Replace all None's in a Pandas data frame with a tuple of None's

Question

So I am working on some code for an NLP application. An interesting solution on Stackoverflow creates a dataframe from lists of unequal lengths. Taking the code from that solution with tuples in the input:

import pandas as pd
import itertools

aa = [('aa1',4), ('aa2',3), ('aa3',2), ('aa4',2), ('aa5',1)]
bb = [('bb1',8), ('bb2',6), ('bb3',4), ('bb4',4)]
cc = [('cc1',3), ('cc2',2), ('cc3',1)]
nest = [aa, bb, cc]

df = pd.DataFrame((_ for _ in itertools.zip_longest(*nest)), columns=['aa', 'bb', 'cc'])
df 

you get a dataframe which looks like this:

A subsequent step requires all elements in the data frame to be tuples.

I have tried this:

df.replace({None : (None,None)})

While it seems to run without error, it does not carry out any replacement.
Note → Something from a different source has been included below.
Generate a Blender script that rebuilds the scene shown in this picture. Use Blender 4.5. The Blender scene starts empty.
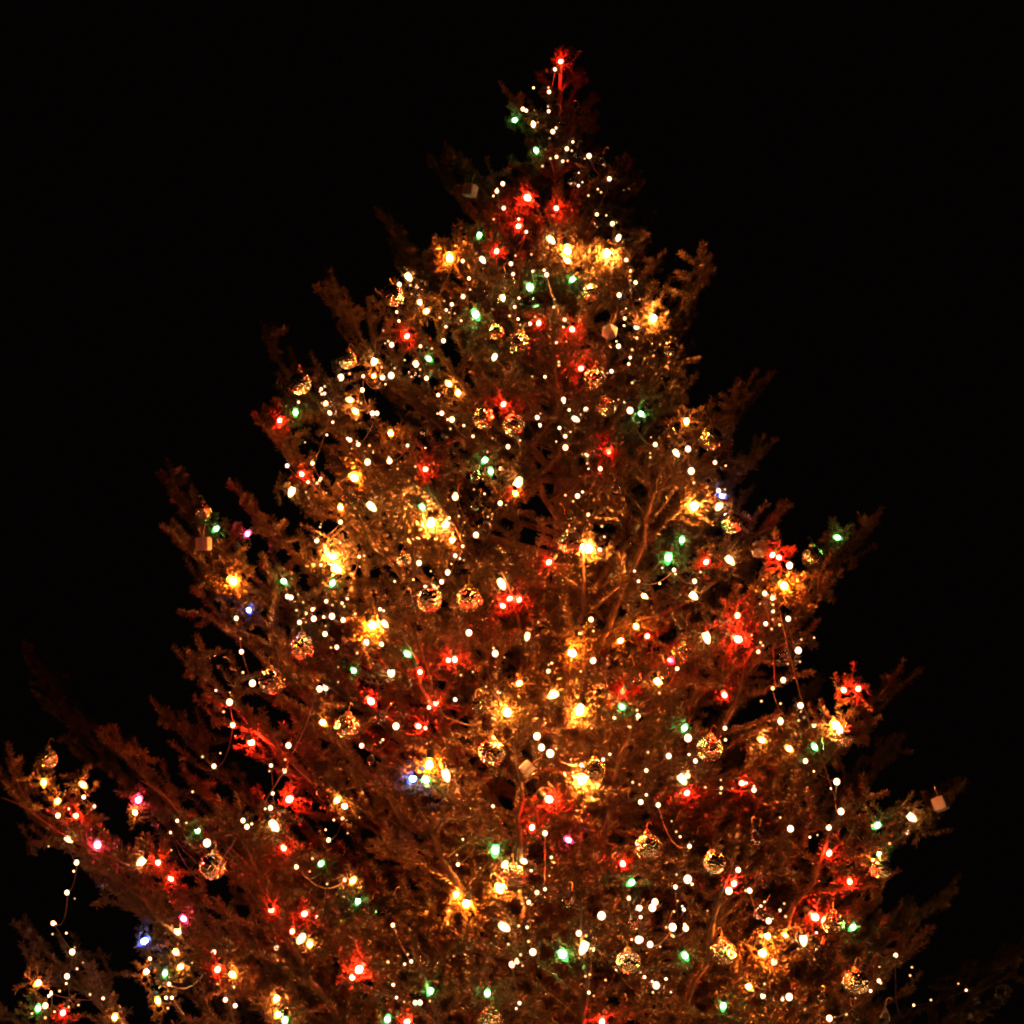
import bpy, math, random
import numpy as np
from mathutils import Vector, Matrix

rnd = random.Random(11)
nrg = np.random.default_rng(5)
SC = bpy.context.scene
COL = SC.collection
PI = math.pi

# ------------------------------------------------------------------ camera
PITCH = math.radians(14.0)
F = 2300.0
CAM = np.array([0.0, -9.2, 1.6])
FW = np.array([0.0, math.cos(PITCH), math.sin(PITCH)])
UP = np.array([0.0, -math.sin(PITCH), math.cos(PITCH)])
RT = np.array([1.0, 0.0, 0.0])
cd = bpy.data.cameras.new('camera')
cam = bpy.data.objects.new('camera', cd)
COL.objects.link(cam)
cam.location = CAM
cam.rotation_euler = (PI / 2 + PITCH, 0, 0)
cd.sensor_width = 36.0
cd.lens = 36.0 * F / 1024.0
cd.clip_start = 0.1
cd.clip_end = 2000
SC.camera = cam


def ray(px, py):
    return RT * ((px - 512) / F) + UP * ((512 - py) / F) + FW


def at_depth(px, py, d):
    return CAM + ray(px, py) * d


def at_y(px, py, y):
    r = ray(px, py)
    return CAM + r * ((y - CAM[1]) / r[1])


def project(P):
    q = P - CAM
    d = q @ FW
    return 512 + F * (q @ RT) / d, 512 - F * (q @ UP) / d, d


# ------------------------------------------------------------------ world, ground
w = bpy.data.worlds.new('World')
SC.world = w
w.use_nodes = True
nt = w.node_tree
bg = nt.nodes['Background']
sky = nt.nodes.new('ShaderNodeTexSky')
sky.sky_type = 'NISHITA'
sky.sun_disc = False
sky.sun_elevation = math.radians(-6)
sky.sun_rotation = math.radians(200)
mixn = nt.nodes.new('ShaderNodeMix')
mixn.data_type = 'RGBA'
mixn.inputs[0].default_value = 0.96
nt.links.new(sky.outputs[0], mixn.inputs[6])
mixn.inputs[7].default_value = (0.010, 0.0065, 0.005, 1)
nt.links.new(mixn.outputs[2], bg.inputs[0])
bg.inputs[1].default_value = 0.1

SC.view_settings.view_transform = 'Standard'
SC.view_settings.look = 'None'
SC.view_settings.exposure = 0.15
SC.view_settings.gamma = 1
SC.cycles.caustics_reflective = False
SC.cycles.caustics_refractive = False
SC.cycles.sample_clamp_indirect = 6
SC.cycles.filter_width = 2.1
SC.cycles.max_bounces = 8
SC.cycles.transparent_max_bounces = 12
SC.cycles.use_light_tree = True


# ------------------------------------------------------------------ materials
def mat(name):
    m = bpy.data.materials.new(name)
    m.use_nodes = True
    return m, m.node_tree, m.node_tree.nodes['Principled BSDF']


def setp(b, **k):
    for key, v in k.items():
        b.inputs[key.replace('_', ' ')].default_value = v


def noise_color(t, b, c0, c1, scale, rough=None, detail=4, coord='Object'):
    tc = t.nodes.new('ShaderNodeTexCoord')
    n = t.nodes.new('ShaderNodeTexNoise')
    n.inputs['Scale'].default_value = scale
    n.inputs['Detail'].default_value = detail
    t.links.new(tc.outputs[coord], n.inputs['Vector'])
    r = t.nodes.new('ShaderNodeValToRGB')
    r.color_ramp.elements[0].color = (*c0, 1)
    r.color_ramp.elements[1].color = (*c1, 1)
    r.color_ramp.elements[0].position = 0.32
    r.color_ramp.elements[1].position = 0.68
    t.links.new(n.outputs['Fac'], r.inputs[0])
    t.links.new(r.outputs[0], b.inputs['Base Color'])
    return n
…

Any ideas how to accomplish this?

Answer 1

One way to do it would be using pandas.DataFrame.apply() and pandas.Series.map() like this:

df.apply(lambda ds: ds.map(lambda x: x if x != None else (None, None)))

Answer 2

It seems this could work, while I don't know why.

df = df.where(df!=[None], '(None, None)')

It may be better to use "np.nan" than "None" in DataFrame, as fillna could be used.